L’invisibilité des femmes en matière d’éducation et de formation nous insulte probablement encore plus que dans d’autres domaines, tant cet espace nous est familier et qu’il convie notre sentiment d’appartenance. L’éducation et la formation devraient permettre à toutes et à tous d’exister, de participer et de progresser, pour reprendre les titres de chapitre de l’ouvrage. La démonstration faite par l’auteure établit non seulement que la formation des femmes adultes demeure l’un des lieux de résistance contre l’immobilisme et l’aliénation, mais que des retombées sensibles peuvent être décelées à travers une analyse fine des enjeux sociopolitiques.

Par ailleurs, si le deuxième chapitre synthétise des connaissances issues de travaux théoriques, on peine un peu, dans les chapitres subséquents, à retracer l’influence théorique dans la conception, la mise en oeuvre et l’analyse conséquente des formations, comme si une fois encore la théorie et la pratique se trouvaient écartelées.

Étant davantage une réflexion professionnelle richement illustrée par l’expérience de terrain qu’un essai rigoureusement balisé par les connaissances, l’ouvrage d’Ollagnier devrait intéresser les éducatrices et les éducateurs aux prises avec la notion du genre.

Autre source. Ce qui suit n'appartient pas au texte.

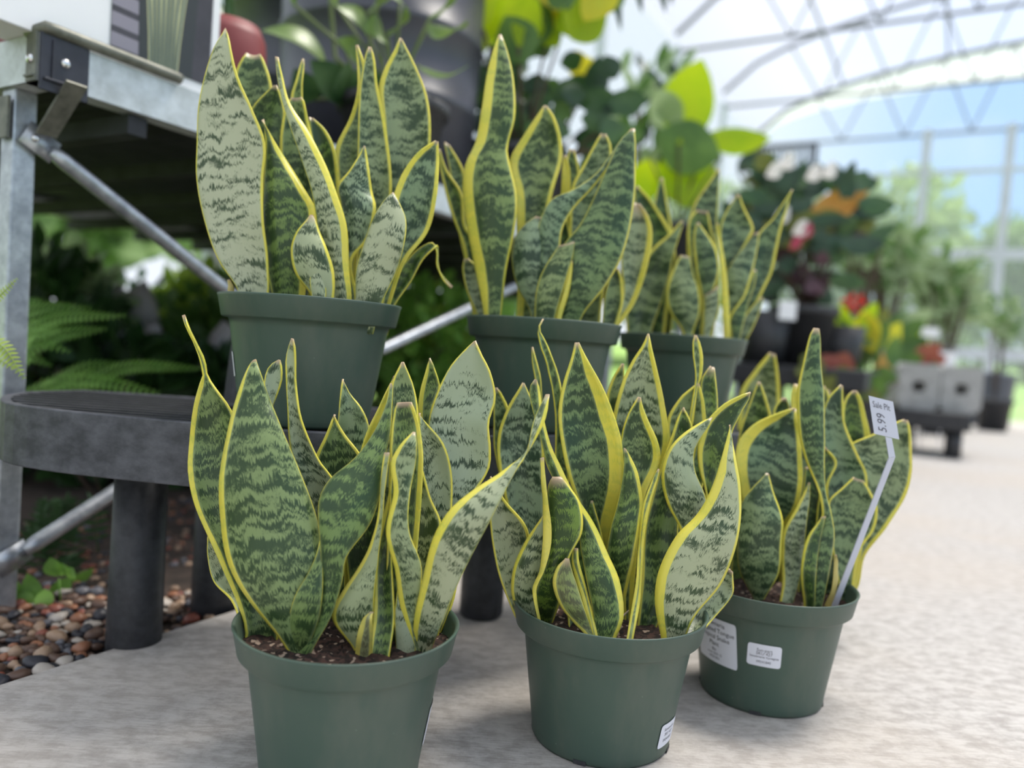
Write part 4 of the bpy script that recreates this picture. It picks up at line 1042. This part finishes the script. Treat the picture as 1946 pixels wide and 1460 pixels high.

Même si le ton affirmatif et parfois insolent (certainement, une compétence générique qui devrait être enseignée à toutes les femmes) traduit plutôt un optimisme pragmatique qu’une démonstration probante des répercussions de la formation des femmes adultes et malgré l’avertissement de l’auteure qui se présente comme une femme en colère, pour notre part, nous avons ressenti à cette lecture plus d’enthousiasme que de colère, devant le travail accompli par des formatrices et des formateurs d’adultes dont la conscience de genre est éveillée et le travail de genre, bien engagé. Si le réflexe « genre » peut se transmettre, ce sera à travers de telles présentations documentées et réflexives, car si la position politique de l’auteure demeure critique certes, elle s’avère toujours rassembleuse et généreuse, à l’image du mouvement dont elle se réclame.